Unlike the Forest Service, I didn't let the matter go. I brought in a truckload of boulders. Two years later, the "road" has reverted to a hiking trail for my neighbors and the surrounding community. The streamside wildflowers, grasses, willows, and aspen trees that were crushed under the off-road tires are growing back. The Mile-Hi Jeep Club's oil slick is gone, and I have picked up much of the trash and vehicle parts. More importantly, the threat of human-cause wildfire has been greatly reduced. When I blocked the trail to off-road vehicles, I removed at least a dozen unauthorized fire rings. Few illegal campfires have appeared since then. After the Shovel Brigade removed my barrier, somebody built a celebratory bonfire. This summer has brought the worst drought the mountain West has experienced in a century, but off-road recreation has continued unabated in the tinder-dry forest near my family's property.
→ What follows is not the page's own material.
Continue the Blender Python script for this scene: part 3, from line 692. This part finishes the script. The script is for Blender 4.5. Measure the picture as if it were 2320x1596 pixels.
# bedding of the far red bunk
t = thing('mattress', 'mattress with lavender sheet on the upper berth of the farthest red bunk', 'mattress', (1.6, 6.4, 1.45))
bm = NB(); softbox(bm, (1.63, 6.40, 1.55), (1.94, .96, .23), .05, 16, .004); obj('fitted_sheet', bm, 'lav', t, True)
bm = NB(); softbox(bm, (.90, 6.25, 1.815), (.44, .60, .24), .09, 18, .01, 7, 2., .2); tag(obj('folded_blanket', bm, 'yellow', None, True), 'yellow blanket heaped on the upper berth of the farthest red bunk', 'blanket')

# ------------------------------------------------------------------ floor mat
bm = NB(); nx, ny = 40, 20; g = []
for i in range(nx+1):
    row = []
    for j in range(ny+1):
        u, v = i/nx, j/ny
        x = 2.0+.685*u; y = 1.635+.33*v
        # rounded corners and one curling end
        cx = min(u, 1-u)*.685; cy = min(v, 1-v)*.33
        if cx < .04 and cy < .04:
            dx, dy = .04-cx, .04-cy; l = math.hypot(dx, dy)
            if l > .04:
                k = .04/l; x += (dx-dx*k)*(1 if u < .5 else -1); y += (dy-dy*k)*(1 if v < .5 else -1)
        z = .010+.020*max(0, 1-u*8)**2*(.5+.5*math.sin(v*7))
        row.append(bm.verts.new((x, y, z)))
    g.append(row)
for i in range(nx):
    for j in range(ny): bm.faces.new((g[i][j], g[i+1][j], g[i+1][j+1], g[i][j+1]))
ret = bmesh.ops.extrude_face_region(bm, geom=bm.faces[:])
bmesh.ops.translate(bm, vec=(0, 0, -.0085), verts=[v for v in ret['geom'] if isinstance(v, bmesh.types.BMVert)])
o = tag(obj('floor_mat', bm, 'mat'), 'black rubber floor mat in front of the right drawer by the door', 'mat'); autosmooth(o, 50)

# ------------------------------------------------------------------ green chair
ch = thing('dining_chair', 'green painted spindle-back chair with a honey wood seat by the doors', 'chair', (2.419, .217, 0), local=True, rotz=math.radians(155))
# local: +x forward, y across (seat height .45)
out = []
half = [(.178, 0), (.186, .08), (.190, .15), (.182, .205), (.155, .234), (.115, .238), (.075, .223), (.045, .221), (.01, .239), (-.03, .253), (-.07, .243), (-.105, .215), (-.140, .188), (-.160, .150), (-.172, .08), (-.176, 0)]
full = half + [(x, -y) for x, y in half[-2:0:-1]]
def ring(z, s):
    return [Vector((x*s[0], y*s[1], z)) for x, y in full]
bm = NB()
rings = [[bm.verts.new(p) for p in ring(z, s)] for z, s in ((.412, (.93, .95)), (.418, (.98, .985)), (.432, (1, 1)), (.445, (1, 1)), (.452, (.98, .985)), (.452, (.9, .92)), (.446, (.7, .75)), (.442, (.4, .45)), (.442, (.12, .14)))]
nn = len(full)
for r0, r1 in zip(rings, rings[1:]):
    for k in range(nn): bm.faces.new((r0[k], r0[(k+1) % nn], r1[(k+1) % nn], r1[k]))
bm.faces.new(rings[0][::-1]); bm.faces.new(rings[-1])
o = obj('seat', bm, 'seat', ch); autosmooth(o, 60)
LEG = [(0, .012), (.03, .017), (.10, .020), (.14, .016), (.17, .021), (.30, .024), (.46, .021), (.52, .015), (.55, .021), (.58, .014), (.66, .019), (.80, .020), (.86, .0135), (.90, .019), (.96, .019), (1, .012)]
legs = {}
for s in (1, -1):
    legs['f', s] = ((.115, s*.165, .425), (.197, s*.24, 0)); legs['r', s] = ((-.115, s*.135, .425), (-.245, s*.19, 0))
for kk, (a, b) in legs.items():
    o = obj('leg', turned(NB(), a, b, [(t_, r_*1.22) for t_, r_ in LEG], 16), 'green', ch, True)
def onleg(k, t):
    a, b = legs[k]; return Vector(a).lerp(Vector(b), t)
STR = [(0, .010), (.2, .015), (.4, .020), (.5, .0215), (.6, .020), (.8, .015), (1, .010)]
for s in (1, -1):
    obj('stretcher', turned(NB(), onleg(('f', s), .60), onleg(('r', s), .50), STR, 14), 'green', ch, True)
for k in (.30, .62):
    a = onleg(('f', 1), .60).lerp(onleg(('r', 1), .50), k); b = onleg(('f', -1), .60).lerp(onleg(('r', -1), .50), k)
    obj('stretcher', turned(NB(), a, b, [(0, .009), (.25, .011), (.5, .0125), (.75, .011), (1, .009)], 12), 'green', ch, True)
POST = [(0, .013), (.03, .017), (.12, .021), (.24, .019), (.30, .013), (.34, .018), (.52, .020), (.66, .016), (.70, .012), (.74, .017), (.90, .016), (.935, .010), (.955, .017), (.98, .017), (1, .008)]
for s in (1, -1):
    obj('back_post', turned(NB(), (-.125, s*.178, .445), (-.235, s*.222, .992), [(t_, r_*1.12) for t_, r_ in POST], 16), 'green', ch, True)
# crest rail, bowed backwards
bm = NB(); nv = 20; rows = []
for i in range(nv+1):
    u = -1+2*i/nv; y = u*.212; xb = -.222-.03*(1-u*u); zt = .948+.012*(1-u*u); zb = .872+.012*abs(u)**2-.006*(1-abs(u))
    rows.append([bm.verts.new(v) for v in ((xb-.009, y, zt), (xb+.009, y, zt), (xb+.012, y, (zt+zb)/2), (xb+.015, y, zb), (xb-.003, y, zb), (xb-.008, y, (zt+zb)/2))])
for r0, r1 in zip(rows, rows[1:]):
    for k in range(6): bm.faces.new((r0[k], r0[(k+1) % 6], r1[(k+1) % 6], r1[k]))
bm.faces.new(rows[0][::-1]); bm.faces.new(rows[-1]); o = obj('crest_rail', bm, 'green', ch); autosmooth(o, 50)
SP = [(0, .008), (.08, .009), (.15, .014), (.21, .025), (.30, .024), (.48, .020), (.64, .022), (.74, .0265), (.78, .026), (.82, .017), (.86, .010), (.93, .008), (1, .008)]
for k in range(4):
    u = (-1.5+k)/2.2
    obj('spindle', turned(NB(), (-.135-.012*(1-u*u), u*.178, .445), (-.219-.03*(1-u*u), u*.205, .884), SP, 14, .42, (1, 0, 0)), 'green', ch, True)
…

In July, only a few miles to the north, two men in a Jeep CJ7 drove off a road onto toasty dry grass. It was quickly ignited by their hot catalytic converter. Before it was contained, the resulting Big Elk fire consumed 4,413 acres of forest, forced the evacuation of 250 homes, cost $2 million, and tragically claimed two lives in the crash of a slurry bomber used to fight the blaze. "I keep wondering why it is that we can't close off more of the backcountry roads and the places where people are coming in and being careless with fires," observed Paul McDaniel, who had to flee when the fire threatened his neighborhood. This seems like a no-brainer; a practical idea so obviously beneficial, it is almost beyond discussion. Compared to roadless wild forests, fire-prone areas that are crisscrossed with roads are exposed to fire by human-borne matches, tossed cigarettes, exhaust sparks, fireworks and unattended campfires, not to mention arsonists.

As you know, the worst of the fires this summer actually were physically set by people. The Forest Service estimates that 90 percent of wildfires in national forests are human-caused. A common-sense way to prevent forest fires is to limit motorized access into the woods, especially during the fire season. But renegade shovel brigades and Jeep clubs seem to have no respect for rules that protect forest resources or private property. When other motorists follow their example and fail to obey road closures, the results can be catastrophic. Take the recent huge fire in Arizona. The blaze was not started by a hiker, as off-road vehicle groups have gleefully claimed. The Chediski fire broke out after a pickup truck driver got lost in a maze of forest roads on the Fort Apache Reservation and subsequently ran out of gas. In desperation, his stranded passenger set a signal fire that got out of control, merged with the Rodeo fire, burned almost half a million acres, destroyed nearly 500 homes and cabins, and forced the evacuation of 300,000 people.

Forests with open roads will always be more vulnerable than those without roads. Someone who tossed a cigarette or other burning object into a roadside ditch started the Missionary Ridge fire near Durango. That fire destroyed 56 homes and more than 70,000 acres, costing more than $40 million. Areas with roads in our national forests require active management to reduce their unnaturally high fire hazards and help restore them to health, but thinning also makes them more vulnerable to damage from motorized intruders. That's one of the reasons thinning projects need a comprehensive environmental review, so that we don't inadvertently increase the fire risk with a rushed job due to political pressure. By reasonably limiting access in forests already criss-crossed with roads, we can reduce the threat of catastrophic wildfires. In the wild and roadless areas of our national forests, nature can be left to its own devices, which will keep forests healthy, reduce wildfire hazards, and save taxpayers the expense of road construction and upkeep - not to mention the cost of fighting the resultant wildfires. By preserving roadless areas, the federal government can protect our last remaining wild forests for all Americans.